Al tribunale di Sorveglianza di Roma si assiste ad una “intollerabile situazione che da tempo contraddistingue l’esercizio delle legittime prerogative difensive”.

La denuncia È la denuncia del direttivo della Camera penale di Roma in un documento di protesta e proposta depositato ieri presso gli uffici competenti. I penalisti romani contestano il fatto che i difensori siano impossibilitati a conoscere l’esisto delle istanze, ad interloquire con i magistrati che spesso rifiutano di interagire con loro, ad esaminare compiutamente i fascicoli presso le segreterie.

“Per non parlare dei tempi infiniti di attesa per l’istruttoria delle pratiche, dietro le quali è bene ricordare, ci sono persone in attesa di giustizia” precisano in una lettera gli avvocati Vincenzo Comi e Giuseppe Belcastro, rispettivamente vicepresidente e consigliere della Camera penale. Poi per avere accesso alle informazioni occorre attendere ore il proprio turno in condizioni di assoluto disagio, in un angusto e torrido corridoio senza neppure sedili a sufficienza.

“In questi ultimi giorni – accusano Comi e Belcastro - sembrava un girone infernale con un unico impiegato allo sportello a causa delle ferie degli altri addetti”.

Carenza di personale Sul versante delle udienze le cose non vanno meglio, in quanto spesso i legali sono costretti a comprimere i tempi dell’intervento difensivo in ragione del numero elevato delle cause.
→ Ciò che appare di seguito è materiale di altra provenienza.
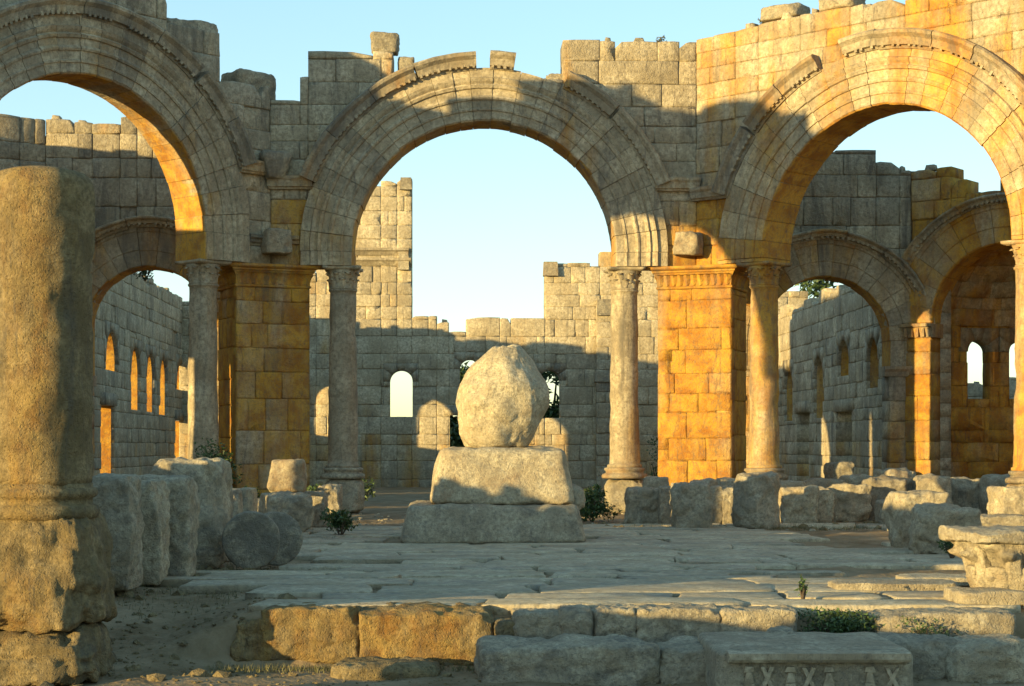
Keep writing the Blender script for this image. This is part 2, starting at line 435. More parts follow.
def rpx(name, x0, y0, x1, y1, depth, label, seed, cat='stone', z0=0.0, Z=None, dw=1.0, **kw):
    """stone filling about x0..x1, y0..y1 of the photo and standing on level z0"""
    if Z is None: Z = (CH-z0)*F/(y1-YH)
    Zc = Z+depth/2
    b = pz((x0+x1)/2, y1, Z); cc, s = math.cos(TH), math.sin(TH)
    wdt = (x1-x0)/F*Z*dw; h = (y1-y0)/F*(Z+depth*.15)
    zb = z0 if kw.pop('onground', True) else b.z
    return rock(name, (b.x+s*depth/2, b.y+cc*depth/2, zb-.03), (wdt, depth, h+.03), seed=seed, label=label, cat=cat, **kw)

# ------------------------------------------------------------------ lathe, column, capital
def lathe(mb, c, prof, n=28, col=(.5, .2, .3), nz=.012, seed=1.0, rotz=0, bite=0.0):
    V = []; s0 = Vector((seed*3.7, seed*1.9, seed))
    for (r, z) in prof:
        for i in range(n):
            a = 2*PI*i/n+rotz
            d = Vector((math.cos(a), math.sin(a), 0))
            q = d*r+Vector((0, 0, z))
            k = noise.fractal(q*2.2+s0, 1.0, 2.0, 4)*nz*2
            if bite: k -= max(0, noise.noise(q*.9+s0)-.15)*bite
            V.append(Vector(c)+d*max(.01, r+k)+Vector((0, 0, z)))
    m = len(prof); Fc = [(k*n+i, k*n+(i+1) % n, (k+1)*n+(i+1) % n, (k+1)*n+i) for k in range(m-1) for i in range(n)]
    Fc.append(tuple(range(n-1, -1, -1))); Fc.append(tuple(range((m-1)*n, m*n)))
    mb.add(V, Fc, col)
def capital(mb, c, r, h, col, rotz=0, seed=1, nl=8, abw=1.42):
    """acanthus capital: bell, two rows of curling leaves, corner volutes, concave abacus"""
    rr = random.Random(seed)
    lathe(mb, c, [(r*.98, 0), (r*1.06, .02*h), (r*1.07, .06*h), (r*.98, .09*h), (r*1.0, .4*h), (r*1.1, .65*h), (r*1.28, .84*h)], 24, col, .004, seed)
    C0 = Vector(c)
    def leaf(a, z0, z1, rb, out, wd):
        n = 6; m = 4; V = []
        for i in range(n+1):
            t = i/n; z = z0+(z1-z0)*min(1, t*1.18) - (0 if t < .84 else (t-.84)*1.2*(z1-z0))
            rad = rb+out*(t**2.6)+.012
            wdt = wd*(.62+.5*math.sin(PI*min(1, t*1.05)))*(1 if t < .86 else .72)
            for j in range(m+1):
                s = j/m*2-1
                rad2 = rad - .10*r*abs(s)**1.5 + (.05*r if j == m//2 else 0) + rr.uniform(-.01, .01)*r
                aa = a+s*wdt/(2*max(rad, .1))
                V.append(C0+Vector((math.cos(aa)*rad2, math.sin(aa)*rad2, z)))
        Fc = [(i*(m+1)+j, i*(m+1)+j+1, (i+1)*(m+1)+j+1, (i+1)*(m+1)+j) for i in range(n) for j in range(m)]
        b = len(V)      # back side, thickness
        V += [C0+Vector(((p.x-C0.x)*.9, (p.y-C0.y)*.9, p.z-C0.z-.01)) for p in V]
        Fc += [tuple(b+k for k in reversed(f)) for f in Fc]
        for i in range(n):
            for j in (0, m):
                a_ = i*(m+1)+j; b_ = (i+1)*(m+1)+j
                Fc.append((a_, b_, b_+b, a_+b) if j == 0 else (b_, a_, a_+b, b_+b))
        for j in range(m):
            a_ = n*(m+1)+j; Fc.append((a_, a_+1, a_+1+b, a_+b))
        mb.add(V, Fc, col)
    for i in range(nl): leaf(rotz+2*PI*i/nl, .09*h, .47*h, r*.99, .20*r, 2*PI*r/nl*.98)
    for i in range(nl): leaf(rotz+2*PI*(i+.5)/nl, .30*h, .74*h, r*1.02, .33*r, 2*PI*r/nl*.95)
    for i in range(4): leaf(rotz+PI/4+PI/2*i, .55*h, .9*h, r*1.1, .55*r, r*.35)
    n = 8; V = []
    for lv, (zz, k) in enumerate(((.84*h, .93), (.87*h, .97), (.89*h, 1.03), (h, 1.05))):
        for sd_ in range(4):
            a = rotz+PI/2*sd_
            for i in range(n):
                t = i/n*2-1
                x = abw*r*k*(1-.14*(1-t*t)); y = abw*r*k*t
                V.append(C0+Vector((x*math.cos(a)-y*math.sin(a), x*math.sin(a)+y*math.cos(a), zz+rr.uniform(-.004, .004))))
    q = 4*n
    Fc = [(k*q+i, k*q+(i+1) % q, (k+1)*q+(i+1) % q, (k+1)*q+i) for k in range(3) for i in range(q)]
    Fc += [tuple(range(q-1, -1, -1)), tuple(range(3*q, 4*q))]
    mb.add(V, Fc, col)
def column(p, label, H=6.72, r=.40, seed=1, base_h=.95, rotz=0, stain=.35, capsz=.62, group='free-standing columns under the arches', base_style='round'):
    o = empty('column', (p[0], p[1], 0), label, 'column', group)
    mb = MB(); prof = []
    n = 40
    z0, z1 = base_h+.28, H-capsz
    for i in range(n+1):
        t = i/n; rr_ = r*(1.04-.13*t)
        if i == 0: prof += [(rr_*1.12, z0), (rr_*1.12, z0+.07)]
        prof.append((rr_, z0+.09+(z1-z0-.16)*t))
    prof += [(r*.98, z1-.05), (r*1.0, z1)]
    lathe(mb, (p[0], p[1], 0), prof, 32, rc(stain, .3), .014, seed, bite=.07)
    mb.build('shaft', M_ARCH, o)
    mb = MB(); lathe(mb, (p[0], p[1], 0), [(r*1.5, base_h-.02), (r*1.56, base_h+.04), (r*1.5, base_h+.10), (r*1.3, base_h+.12), (r*1.25, base_h+.17), (r*1.38, base_h+.21), (r*1.34, base_h+.26), (r*1.1, base_h+.29)], 28, rc(stain, .3), .02, seed+3)
    mb.build('base', M_ROCK, o)
    rock('pedestal', (p[0], p[1], -.02), (r*2.9, r*2.9, base_h), M_ROCK, e=5 if base_style == 'round' else 10, a1=.09, a2=.03, seed=seed+11, rotz=rotz, taper=(.86, .86), parent=o, col=rc(stain*.7, .25))
    mb = MB(); capital(mb, (p[0], p[1], H-capsz), r*.90, capsz, rc(stain, .4), rotz, seed)
    mb.build('capital', M_ARCH, o)
    return o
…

Tale situazione è sicuramente connessa a una carenza di personale e di magistrati di ruolo ma – si legge nell’atto del Direttivo - ciò finisce per “rappresentare una semplicistica e inaccettabile giustificazione” di un problema che è invece di natura politica: “lo stato di abbandono impedisce di dare attuazione all’ordinamento penitenziario con le misure alternative, i permessi premio, le decisioni tempestive sulla liberazione anticipata”.

Stando così le cose, nello stato di collasso del tribunale di Sorveglianza, sarà più semplice garantire la “sicurezza” facendo - come si usa dire oggi - marcire i detenuti in galera’”, chiosano sempre i penalisti. Non essendo più tollerabile una situazione in cui i diritti e le prerogative della difesa e degli stessi condannati siano così calpestati e in cui ogni segnalazione o denuncia fino ad oggi è caduta nel vuoto, il Direttivo chiede con urgenza di affrontare seriamente il problema.

Le soluzioni proposte Il dialogo con la presidente del Tribunale, Maria Antonia Vertaldi, è aperto ma occorre fare molto di più, “giungendo finanche a stimolare un intervento congiunto presso il ministro della Giustizia”.

Prima che la riforma diventi strutturale, il Direttivo propone alcune soluzioni immediate e praticamente a costo zero: installazione di due postazioni fisse per assumere le informazioni necessarie sul procedimento o sull’esito di istanze, senza dover fare le interminabili file e senza passare dall’unico cancelliere disponibile; inviare le istanze tramite posta elettronica certificata o con lo stesso mezzo ricevere informazioni o la notifica dei provvedimenti.

“Il Tribunale di sorveglianza – concludono i penalisti - è l’organo preposto al controllo sulla legalità dell’esecuzione della pena. Non tollereremo che diventi, per i condannati degli istituti penitenziari del Lazio, pena nella pena”.